NVD (National Vulnerability Database) also accepted this vulnerability as CVE-2021-29200. Apache also acknowledged it and provided the following code to resolve this vulnerability:

Screen Shot 4: Apache Fix Code to CVE-2021-29200

OFBiz made three changes in the fix: 1 and 2: The “return null” codes of “java.rmi.server” and “org.apache.commons.fileupload” were changed to “throw exceptions”. 3. Expanded the scope of the previous “java.rmi.server” to “java.rmi”. The reason for the expansion of the blacklist scope was not clear at the time. Soon after, It turned out someone announced a 0day in the low version of weblogic jdk, which used java.rmi.MarshalledObject as the secondary deserialization to bypass the blacklist check. The 3rd fix was trying to address the vulnerability in both java.rmi.server and java.rmi.MarshalledObject.

Apache asked the security researcher to validate the proposed fix to CVE-2021-29200.

Screen Shot 5: The loophole that causes CVE-2021-30128

When the researchers reviewed the proposed fix, they identified a potential logical vulnerability in the code (see Screen Shot 5). The whitelistPattern.matcher is used to match the class name, but the starting position of the class name is not defined which could be a security risk. If the class name is xxx.java.xxx, it will also pass the whitelist check. Since the researcher couldn’t find a class with the class name as xxx.java.xxx at that time to validate the risk, this proposed code change passed the security check. Not long after, a security researcher from Alibaba confirmed this code oversight is a real vulnerability. Alibaba filed this new CVE with the number CVE-2021-30128.

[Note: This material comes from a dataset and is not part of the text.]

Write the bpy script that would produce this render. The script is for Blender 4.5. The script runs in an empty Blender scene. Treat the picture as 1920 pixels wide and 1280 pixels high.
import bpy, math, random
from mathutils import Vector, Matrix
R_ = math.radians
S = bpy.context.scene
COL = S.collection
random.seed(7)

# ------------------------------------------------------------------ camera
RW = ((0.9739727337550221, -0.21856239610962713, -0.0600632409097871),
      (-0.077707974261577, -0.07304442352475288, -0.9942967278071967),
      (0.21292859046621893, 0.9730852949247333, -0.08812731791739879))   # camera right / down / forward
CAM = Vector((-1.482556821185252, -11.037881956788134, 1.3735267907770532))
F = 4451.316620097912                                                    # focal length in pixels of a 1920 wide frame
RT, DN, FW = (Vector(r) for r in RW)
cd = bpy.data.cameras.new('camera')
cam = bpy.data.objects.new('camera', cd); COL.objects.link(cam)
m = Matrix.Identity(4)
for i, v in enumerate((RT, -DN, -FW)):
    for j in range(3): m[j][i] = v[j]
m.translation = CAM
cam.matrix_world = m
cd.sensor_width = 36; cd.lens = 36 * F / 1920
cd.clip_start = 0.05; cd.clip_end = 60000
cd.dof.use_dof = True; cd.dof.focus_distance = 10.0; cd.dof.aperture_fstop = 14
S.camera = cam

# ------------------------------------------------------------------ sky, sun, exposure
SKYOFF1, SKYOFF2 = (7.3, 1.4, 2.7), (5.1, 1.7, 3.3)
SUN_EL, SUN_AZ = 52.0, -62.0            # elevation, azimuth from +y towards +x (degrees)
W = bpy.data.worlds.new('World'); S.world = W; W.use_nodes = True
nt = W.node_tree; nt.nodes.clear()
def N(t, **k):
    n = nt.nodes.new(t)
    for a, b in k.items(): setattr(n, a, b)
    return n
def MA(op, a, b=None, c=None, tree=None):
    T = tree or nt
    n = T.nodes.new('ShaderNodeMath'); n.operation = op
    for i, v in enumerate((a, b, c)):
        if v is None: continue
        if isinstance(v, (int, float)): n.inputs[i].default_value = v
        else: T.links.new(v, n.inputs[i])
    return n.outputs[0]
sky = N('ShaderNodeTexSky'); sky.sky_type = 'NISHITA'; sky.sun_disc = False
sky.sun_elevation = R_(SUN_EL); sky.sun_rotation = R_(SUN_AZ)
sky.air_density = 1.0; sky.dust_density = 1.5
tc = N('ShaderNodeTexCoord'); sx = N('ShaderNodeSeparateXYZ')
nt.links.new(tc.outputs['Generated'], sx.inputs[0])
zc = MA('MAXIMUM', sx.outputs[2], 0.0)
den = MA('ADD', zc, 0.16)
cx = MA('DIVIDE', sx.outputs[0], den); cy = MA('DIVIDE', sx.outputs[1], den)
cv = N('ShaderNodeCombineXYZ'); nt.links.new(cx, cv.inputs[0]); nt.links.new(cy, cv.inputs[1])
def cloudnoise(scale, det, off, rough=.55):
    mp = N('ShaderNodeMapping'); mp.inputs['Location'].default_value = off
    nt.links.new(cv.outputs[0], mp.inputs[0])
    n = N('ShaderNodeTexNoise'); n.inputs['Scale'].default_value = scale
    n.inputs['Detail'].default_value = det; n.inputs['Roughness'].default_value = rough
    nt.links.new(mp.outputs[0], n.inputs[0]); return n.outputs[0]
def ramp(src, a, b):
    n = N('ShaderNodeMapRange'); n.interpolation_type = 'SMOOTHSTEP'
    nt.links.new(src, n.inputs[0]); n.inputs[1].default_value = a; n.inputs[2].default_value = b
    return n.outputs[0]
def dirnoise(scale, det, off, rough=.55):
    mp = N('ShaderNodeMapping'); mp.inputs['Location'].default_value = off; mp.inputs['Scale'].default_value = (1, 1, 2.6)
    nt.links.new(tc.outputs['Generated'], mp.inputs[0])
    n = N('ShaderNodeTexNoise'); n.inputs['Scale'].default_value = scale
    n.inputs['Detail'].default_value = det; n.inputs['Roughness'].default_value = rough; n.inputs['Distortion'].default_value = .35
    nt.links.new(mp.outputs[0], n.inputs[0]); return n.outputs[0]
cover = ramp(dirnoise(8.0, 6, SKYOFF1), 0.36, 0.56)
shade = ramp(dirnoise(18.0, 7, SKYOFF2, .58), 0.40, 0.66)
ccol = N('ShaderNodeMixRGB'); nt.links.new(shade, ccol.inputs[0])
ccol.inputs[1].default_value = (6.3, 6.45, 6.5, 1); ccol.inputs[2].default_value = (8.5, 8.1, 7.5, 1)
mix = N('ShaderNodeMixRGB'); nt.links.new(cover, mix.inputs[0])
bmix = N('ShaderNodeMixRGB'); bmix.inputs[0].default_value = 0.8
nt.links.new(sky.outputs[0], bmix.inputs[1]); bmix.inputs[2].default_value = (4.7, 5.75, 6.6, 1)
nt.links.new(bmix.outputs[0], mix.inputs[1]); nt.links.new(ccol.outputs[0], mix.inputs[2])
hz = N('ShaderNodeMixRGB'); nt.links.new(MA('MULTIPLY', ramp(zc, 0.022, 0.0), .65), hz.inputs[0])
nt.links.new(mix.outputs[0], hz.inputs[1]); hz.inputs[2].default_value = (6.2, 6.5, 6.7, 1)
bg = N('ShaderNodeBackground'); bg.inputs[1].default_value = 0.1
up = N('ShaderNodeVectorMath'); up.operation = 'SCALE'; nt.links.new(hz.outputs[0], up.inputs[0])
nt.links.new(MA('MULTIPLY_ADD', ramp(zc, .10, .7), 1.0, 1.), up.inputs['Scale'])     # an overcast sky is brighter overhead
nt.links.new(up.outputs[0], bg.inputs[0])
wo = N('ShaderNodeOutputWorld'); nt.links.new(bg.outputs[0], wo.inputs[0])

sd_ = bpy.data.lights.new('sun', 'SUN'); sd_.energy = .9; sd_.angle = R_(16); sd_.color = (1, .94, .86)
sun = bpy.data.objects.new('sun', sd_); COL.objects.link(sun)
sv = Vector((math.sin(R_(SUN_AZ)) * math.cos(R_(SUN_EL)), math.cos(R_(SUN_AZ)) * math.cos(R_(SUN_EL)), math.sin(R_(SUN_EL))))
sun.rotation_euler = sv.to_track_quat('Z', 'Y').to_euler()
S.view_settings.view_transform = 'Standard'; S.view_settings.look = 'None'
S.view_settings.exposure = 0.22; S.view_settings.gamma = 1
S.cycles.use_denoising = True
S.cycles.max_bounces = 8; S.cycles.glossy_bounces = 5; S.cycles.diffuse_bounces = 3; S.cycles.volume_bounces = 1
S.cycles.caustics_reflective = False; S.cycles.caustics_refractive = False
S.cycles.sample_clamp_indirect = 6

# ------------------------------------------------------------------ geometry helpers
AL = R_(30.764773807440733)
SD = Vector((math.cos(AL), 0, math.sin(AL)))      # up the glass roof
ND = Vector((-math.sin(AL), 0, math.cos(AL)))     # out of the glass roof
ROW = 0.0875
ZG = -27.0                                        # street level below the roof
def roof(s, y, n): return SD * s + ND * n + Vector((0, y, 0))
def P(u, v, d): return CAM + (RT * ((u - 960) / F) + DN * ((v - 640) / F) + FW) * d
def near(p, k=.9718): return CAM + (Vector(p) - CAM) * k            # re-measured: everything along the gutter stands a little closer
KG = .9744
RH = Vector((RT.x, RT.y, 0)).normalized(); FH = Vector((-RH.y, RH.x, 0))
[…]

The analysis of these three related vulnerabilities shows how easy to introduce a 0-day vulnerability in a typical software development process.  It also reveals how hacker can take advantage of potential logical errors to exploit any potential vulnerability in the system.  Automated security tools can help to minimize the exposure of software vulnerability by integrate security in the development process and automate pen testing as a security validation on each check points throughout the development process.